Em nota, a PGE informou que foi intimada da sentença e apresentou recurso. “Neste momento, aguarda o julgamento desses embargos para analisar a eventualidade de interposição de recurso de apelação. A procuradoria não respondeu aos demais questionamentos.
‘Indenizações ainda não são a regra’
O advogado William Oliveira disse que outros elementos também foram utilizados para comprovar a inocência do acusado, como as imagens da câmera de segurança de um supermercado e uma nota fiscal que apontam que no dia e horário do crime ele e o amigo estavam dentro de um estabelecimento comercial.
Para a defesa, a decisão representa um marco diante dos casos de tortura e abuso policial registrados no país. “Infelizmente isso acontece muito, mas nem sempre as pessoas têm como brigar para que isso seja reconhecido e muitas vezes o poder judiciário tem uma resistência em reconhecer que a polícia ou alguns policiais agem dessa forma.
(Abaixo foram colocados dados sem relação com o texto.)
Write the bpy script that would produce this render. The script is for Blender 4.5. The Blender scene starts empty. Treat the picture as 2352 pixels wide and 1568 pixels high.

Essa decisão é um marco porque ela se destaca em meio a tantas outras que vão no sentido contrário”, afirmou, em entrevista à reportagem.
Na análise da advogada Patrícia Teodósio, integrante da articulação negra de Pernambuco (Anepe) pelo coletivo Esperança Garcia, a reparação do Estado para pessoas vítimas de prisões injustas ainda é uma exceção no país, sobretudo no caso de pessoas negras e/ou em situação de vulnerabilidade.
“Pessoas presas, ainda que no final do processo descubra-se que ela não foi a responsável por cometer aquele crime, a regra ainda não é a reparação. Ocorreu no caso desse cidadão porque ele passou por outras violências que agregaram na prisão — ele foi agredido, teve a imagem divulgada —, mas o que a gente vê é que no dia a dia isso é muito frequente e que infelizmente o direito ainda não tem sido suficiente para reprimir ou indenizar a pessoa que já passou por isso. Na prática, a gente percebe que essas indenizações ainda não são a regra”, observou.
Para a jurista, as interseccionalidades também interferem na forma como os sujeitos serão atingidos pela violência do Estado. “Embora esse caso seja de um homem branco a gente tem intersecções entre as desigualdades porque ser uma pessoa em situação de rua com certeza contou para a presunção de que essa pessoa era culpada. Para além disso, independente da discussão se ele foi ou não culpado, é o que autoriza que as forças policiais agridam e tratem esse corpo de forma desumanizada”.
* Nome fictício utilizado para preservar a identidade da pessoa citada.